Hydroxy-amide Functionalized
Azolium Salts for Cu-Catalyzed Asymmetric Conjugate Addition: Stereocontrol
Based on Ligand Structure and Copper Precatalyst
A series of hydroxy-amide functionalized azolium salts
have been designed and synthesized for Cu-catalyzed asymmetric conjugate
addition reaction. The (CH2)2-bridged hydroxy-amide
functionalized azolium ligand precursors 2, in addition
to the previously reported CH2-bridged azolium salts 1, have been prepared from readily available enantiopure β-amino
alcohols. The combination of a Cu species with 1 or 2 efficiently promoted the 1,4-addition reaction of cyclic
enones with dialkylzincs. For example, the reaction of 2-cyclohepten-1-one
(17) with Bu2Zn in the presence of catalytic
amounts of Cu(OTf)2 and 1 gave (S)-3-butylcycloheptanone (20) in 99% yield and 96% ee.
On the other hand, when the reaction was carried out under the influence
of Cu(OTf)2 combined with 2, (R)-20 in preference to (S)-20 was obtained in 98% yield and 80% ee. In this manner, the enantioselecvity
was switched by controlling the structure of chiral ligand. Additionally,
the reversal of enantioselectivity was also achieved by changing the
Cu precatalyst from Cu(OTf)2 to Cu(acac)2 with
the same ligand. The combination of Cu(acac)2 with CH2-bridged azolium salt 1 in the reaction of 17 with Bu2Zn led to formation of (R)-20 as a major product in 55% yield and 80% ee. This
result was in contrast to the Cu(OTf)2/1 catalytic
system, where the 1,4-adduct with opposite configuration was obtained.
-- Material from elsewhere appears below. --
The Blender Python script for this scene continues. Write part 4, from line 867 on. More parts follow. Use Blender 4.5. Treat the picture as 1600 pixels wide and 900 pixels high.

Moreover, use of the Cu(acac)2/2 catalytic
system produced (S)-20, while (R)-20 was formed by the Cu(OTf)2/2 catalytic system. Thus, it was found that either
varying the linker of the chiral ligands or changing the counterion
of Cu species between a OTf and acac ligand initially on the metal
led to dual enantioselective control in the 1,4-addition reaction.